90-year-old Vera Oredsson has had her conviction for making a Hitler salute in Sweden overturned after appealing that she was simply waving.
Ms Oredsson, who was born in Nazi Germany and whose father served with Hitler’s infamous stormtroopers, was initially convicted in February 2018 following the release of a picture that appeared to show her giving the salute at a Nordic Resistance Movement event in May 2016 in Borlänge, SVT reports.
The verdict was appealed in March last year with Oredsson having claimed she was waving at counter-protestors dressed as clowns in the picture rather than giving the salute.
That appeal was granted by the Svea Court of Appeal in Stockholm with the judge saying that “even if the gesture in its context can be considered troublesome,” the court could not conclude the gesture was the Hitler salute based on a single photograph.
The neo-Nazi Nordic Resistance Movement (NMR) has seen some level of growth since the height of the migrant crisis in 2015 and has seen several marches in Stockholm and other cities around Sweden.
In 2017, members of the Jewish community in Gothenburg attempted to have police cancel one of the group’s marches which was to take place on Yom Kippur.

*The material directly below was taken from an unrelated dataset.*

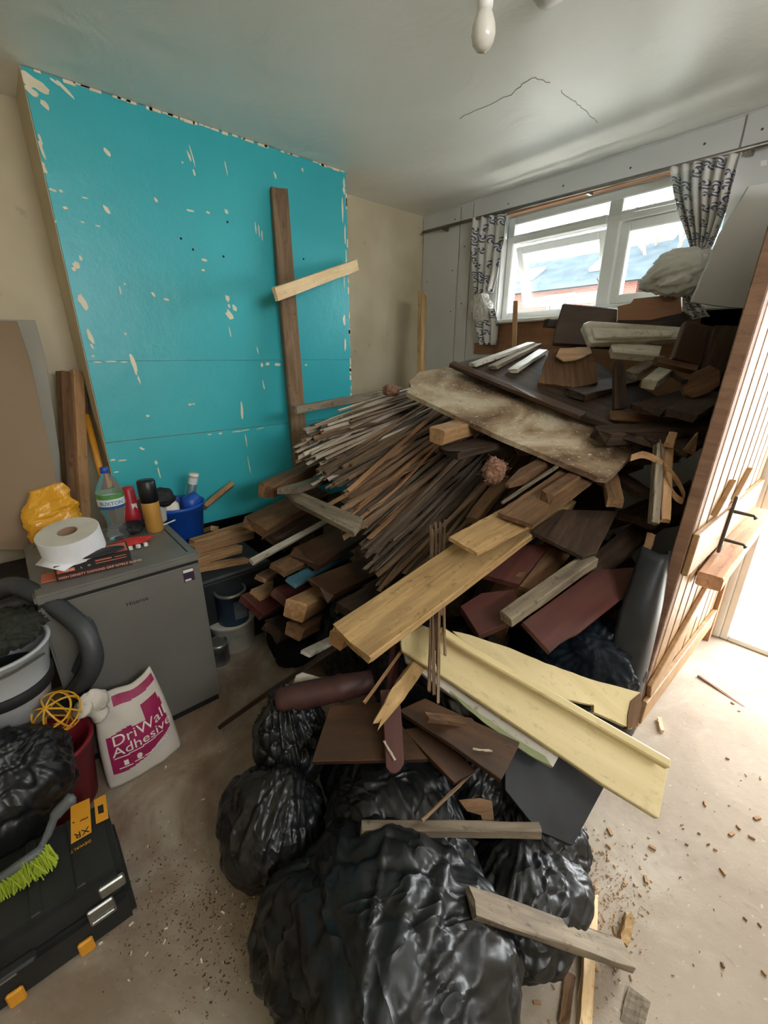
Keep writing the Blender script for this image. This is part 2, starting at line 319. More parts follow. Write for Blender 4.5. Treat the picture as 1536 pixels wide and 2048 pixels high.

The march ended up going ahead and saw around 50 people detained and several injured including a police officer.
Allan Stutzinsky, chairman of the Gothenburg Jewish community, condemned the NMR march but also criticised alt-left extremist counter-protesters, saying they may also pose a threat to Jews in the area.
Anti-Semitism in Sweden has also been seen to come from some Muslim migrants living in the country.
For example, in reaction to President Donald Trump moving the U.S. embassy in Israel to Jerusalem, a synagogue in Gothenburg was attacked, with Syrian and Palestinian migrants being arrested shortly after the attack.